Teachers' Perceptions of the Acceptability of the Jigsaw Method: An Exploration of Implementation Barriers and Faciliators

Date of Award


Call Number


Document Type

Open Access Dissertation

Degree Name

Doctor of Psychology (PsyD)


School Psychology

First Advisor

Pratt, Jamie

Second Advisor

Wickerd, Garry

Third Advisor

Brown, Rachel


PsyD; Cooperative learning; Intervention; Jigsaw method; Treatment acceptability; Treatment integrity


The purpose of this study was to examine grade 4-12 teachers’ perceptions of the acceptability of the jigsaw method and the factors that influence teachers’ acceptability ratings and self-reported likelihood of implementation. Participants in this study (368 grade 4-12 teachers in Maine) completed a brief survey that formally assessed intervention acceptability using the Intervention Rating Profile-15 (IRP-15) and collected information regarding perceptions of likelihood of implementation, factors that would facilitate or inhibit implementation, and self-reported levels of treatment integrity.
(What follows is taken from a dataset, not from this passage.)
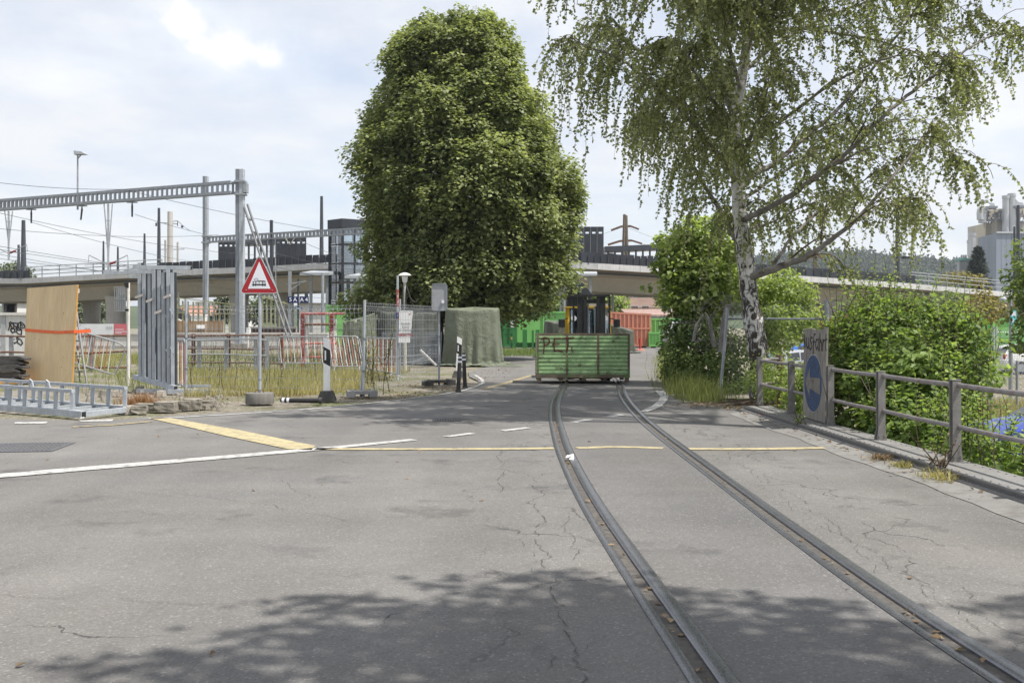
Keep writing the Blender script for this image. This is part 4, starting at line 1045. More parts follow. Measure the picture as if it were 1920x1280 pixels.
# ------------------------------------------------------------------ steel frame lying at the road edge
def lying_frame():
    A = G(157, 784); u = Vector((-.83, .56, 0)).normalized(); v = Vector((.36, .93, 0)).normalized()*1.0
    root = thing('lying_steel_frame', 'galvanised steel trestle frame lying on the asphalt at the left edge', 'steel frame', A)
    m = M['galv_pale']; L = 4.6; P = lambda s, t, z: u*s + v*t + Vector((0, 0, z)); w = .07
    put('bottom_rail', MB().bar(P(-.0, 0, .06), P(L, 0, .06), .09, .10), m, root); put('bottom_rail', MB().bar(P(.02, 1, .06), P(L, 1, .06), .09, .10), m, root)
    put('end_rail', MB().bar(P(.05, .04, .055), P(.05, .95, .055), .08, .08), m, root)
    put('rail_hollow_shade', MB().bar(P(-.001, 0, .06), P(-.004, 0, .06), .07, .078), M['black'], root)  # black plate as the dark inside of the rail tube
    s = .5
    while s < L: put('cross_rail', MB().bar(P(s, .04, .06), P(s, .96, .06), .06, .05), m, root); s += .46
    for t, st in ((.03, .34), (.97, .12)):
        hz = .40
        put('top_rail', MB().bar(P(st-.03, t, hz), P(L, t, hz+.02), .06, .055), m, root)
        s = st
        while s < L:
            put('upright', MB().bar(P(s, t, .1), P(s, t, hz-.02), .055, .055), m, root); s += .44
    for s in (.95, 1.42): put('hook', MB().tube([P(s, .03, .43), P(s+.02, .02, .52), P(s+.07, .02, .55), P(s+.1, .03, .44)], .016, 7), m, root, smooth=True)
    put('tie', MB().tube([P(.02, -.04, .01), P(-.03, -.09, .012), P(-.08, -.05, .02)], .008, 5), M['white_plastic'], root)
lying_frame()

# ------------------------------------------------------------------ kerb stones, rubble
def stone_mesh(sx, sy, sz, seed, rough=.12):
    r = random.Random(seed); bm = bmesh.new(); bmesh.ops.create_cube(bm, size=1.0); bmesh.ops.subdivide_edges(bm, edges=bm.edges[:], cuts=2, use_grid_fill=True)
    for vv in bm.verts:
        vv.co = Vector((vv.co.x*sx*(1+r.uniform(-rough, rough)), vv.co.y*sy*(1+r.uniform(-rough, rough)), vv.co.z*sz*(1+r.uniform(-rough, rough)) + sz*.5))
    me = bpy.data.meshes.new('stone'); bm.to_mesh(me); bm.free(); return me
M['kerb_stone'] = mat('old_kerb_stone', (.24, .22, .185), .9, 0, var=.2, vs=6, fine=.14, bump=.7, bs=40, col2=(.10, .09, .07), c2s=5, c2=(.5, .68))
M['rubble'] = mat('pale_rubble', (.36, .33, .28), .9, 0, var=.25, vs=6, fine=.15, bump=.7, bs=40, rnd=.3)
kp = [((283, 770), .50, .12), ((312, 771), .33, .16), ((337, 768), .36, .15), ((362, 767), .26, .17), ((384, 765), .28, .13), ((262, 774), .24, .12)]
for i, (p, w, h) in enumerate(kp):
    me = stone_mesh(w, .2, h, 40+i, .10); me.materials.append(M['kerb_stone']); o = bpy.data.objects.new('kerb_stone', me); COL.objects.link(o); o.location = G(*p); o.rotation_euler = (0, 0, .06*i - .1)
    tag(o, ('long old kerb stone at the dry tuft left of the sign', 'second kerb stone right from the dry tuft', 'third kerb stone right from the dry tuft', 'fourth kerb stone right from the dry tuft, with moss', 'last kerb stone of the row, nearest the warning sign', 'short kerb stone half hidden by the reddish tuft')[i], 'kerb stone', 'old kerb stones at the verge')
rub = MB(); vs = []
rp = [G(240, 774), G(228, 771), G(196, 742), G(215, 741), G(265, 733), G(238, 750), G(300, 742)] + [G(random.uniform(160, 420), random.uniform(730, 768)) for _ in range(110)]
V, F, off = [], [], 0
for i, p in enumerate(rp):
    s = (.16 if i < 7 else random.uniform(.02, .07)); r = random.Random(i); n = 7
    P = [(p.x + s*math.cos(2*math.pi*k/n)*r.uniform(.6, 1), p.y + s*.8*math.sin(2*math.pi*k/n)*r.uniform(.6, 1), -.02) for k in range(n)]
    Q = [(x*.75+p.x*.25 + r.uniform(-.1, .1)*s, y*.75+p.y*.25, s*r.uniform(.45, .8)) for x, y, z in P]
    rub.add(P + Q, [tuple(range(n, 2*n))] + [(k, (k+1) % n, (k+1) % n + n, k+n) for k in range(n)])
tag(put('rubble', rub, M['rubble'], kind='stuff'), 'broken pale stones scattered on the dry verge', 'rubble')
# ------------------------------------------------------------------ green transport box on the forklift
def green_rust(name, c, amount=.56):
    return mat(name, c, .5, 0, var=.18, vs=3, fine=.1, bump=.35, bs=50, col2=(.085, .05, .035), c2s=3.2, c2=(amount, amount+.09), streak=.15)
def transport_box():
    Y = 24.3; k = Y/FPX; x0, x1 = X_(1006, Y), X_(1181, Y); W = x1 - x0; zt, zb = Z_(625, Y), Z_(708, Y); D = 1.25
    root = thing('transport_box', 'rusty green corrugated steel box painted PET, carried by the forklift', 'transport box', ((x0+x1)/2, Y, zb-.12))
    mg = green_rust('worn_green_paint', (.35, .52, .26), .555); md = mat('rusty_brown_frame', (.15, .115, .085), .75, .1, var=.25, vs=6, bump=.4, col2=(.13, .22, .07), c2s=4, c2=(.52, .6))
    mi = green_rust('inner_green_paint', (.09, .24, .06), .52)
    posts = [x0, x0 + W*.315, x0 + W*.648, x1-.055]
    for i, px in enumerate(posts):
        w = .055
        put('corner_post' if i in (0, 3) else 'mid_post', MB().bx(px, px+w, Y-.02, Y+.05, zb, zt), md, root, world=True)
        put('rear_post', MB().bx(px, px+w, Y+D-.05, Y+D+.02, zb, zt), md, root, world=True)
    for (ya, yb) in ((Y-.015, Y+.05), (Y+D-.05, Y+D+.015)):
        for i in range(3):
            a, c = posts[i] + .055, posts[i+1]
            put('top_rail', MB().bx(a, c, ya, yb, zt-.05, zt-.004), md, root, world=True); put('bottom_rail', MB().bx(a, c, ya, yb, zb, zb+.075), md, root, world=True)
    for xa in (x0, x1-.055):
        put('side_rail', MB().bx(xa, xa+.055, Y+.05, Y+D-.05, zt-.05, zt-.004), md, root, world=True); put('side_rail', MB().bx(xa, xa+.055, Y+.05, Y+D-.05, zb, zb+.075), md, root, world=True)
    n = 10; h = (zt-.05-zb-.075)/n
    def ribs(a, c, yy, sgn, me_name='ribbed_plank'):
        for r in range(n):
            z = zb + .075 + h*r; j = random.uniform(-.009, .009)
            P = [(a, yy+.03*sgn, z), (a, yy+.03*sgn, z+h*.26), (a, yy-.012*sgn+j, z+h*.42), (a, yy-.012*sgn+j, z+h*.93), (a, yy+.03*sgn, z+h*.995), (a, yy+.042*sgn, z+h*.995), (a, yy+.042*sgn, z)]
            put(me_name, MB().prism(P, (c-a, 0, 0)), mg, root, world=True)
    for i in range(3): ribs(posts[i]+.055, posts[i+1], Y, 1)
    put('rear_wall', MB().bx(x0+.055, x1-.055, Y+D-.03, Y+D, zb+.075, zt-.05), mi, root, world=True)
    for xa in (x0+.01, x1-.04):
        for r in range(n):
            z = zb + .075 + h*r; put('side_plank', MB().bx(xa, xa+.03, Y+.05, Y+D-.05, z+.004, z+h-.006), mg, root, world=True)
    put('floor', MB().bx(x0+.06, x1-.06, Y+.06, Y+D-.06, zb+.02, zb+.06), md, root, world=True)
    for xa in (x0+.02, x1-.12): put('foot', MB().bx(xa, xa+.10, Y, Y+.12, zb-.11, zb), md, root, world=True); put('foot', MB().bx(xa, xa+.10, Y+D-.12, Y+D, zb-.11, zb), md, root, world=True)
    for xa in (.56, 1.1, 1.62): put('skid', MB().bx(x0+xa, x0+xa+.09, Y+.04, Y+D-.04, zb-.075, zb), md, root, world=True)
    mb = MB(); o = Vector((x0 + .17, Y-.020, zt-.47))
    # letters P E T, hand painted
    Lt = [[(.0, -.02), (.02, .2), (.0, .36)], [(-.05, .34), (.03, .37), (.12, .35), (.15, .27), (.10, .20), (.02, .19)],
          [(.27, .04), (.25, .2), (.27, .34)], [(.25, .34), (.42, .35)], [(.25, .20), (.38, .21)], [(.26, .04), (.36, .06), (.46, .02)],
          [(.46, .35), (.74, .37)], [(.57, .04), (.60, .2), (.59, .36)], [(.68, .10), (.70, .13)], [(.69, .05), (.71, .055)]]
    strokes(mb, Lt, o, (1, 0, 0), (0, 0, 1), .034, .006); put('lettering', mb, mat('dark_red_spray', (.09, .022, .02), .8, 0, bump=.1), root, world=True)
    return x0, x1, Y+D, zb
bx0, bx1, bY, bz = transport_box()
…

Results were analyzed using descriptive and inferential statistics. Teachers in this sample perceived the jigsaw method to be an acceptable intervention for classroom use yet were unlikely to implement it in their classrooms at research-recommended dosages. Commonly identified barriers to implementation included lack of time for implementation, the length and complexity of the intervention, competing priorities in the classroom, challenges with classroom management during intervention implementation, and inappropriateness for a particular student population. Despite these barriers, teachers identified that the provision of support (e.g., peer support, co-teaching) would increase the likelihood of implementation. For the jigsaw method, high levels of acceptability predicted similar levels of treatment integrity and vice versa. Limitations, implications for the field of school psychology, and directions for future research are discussed.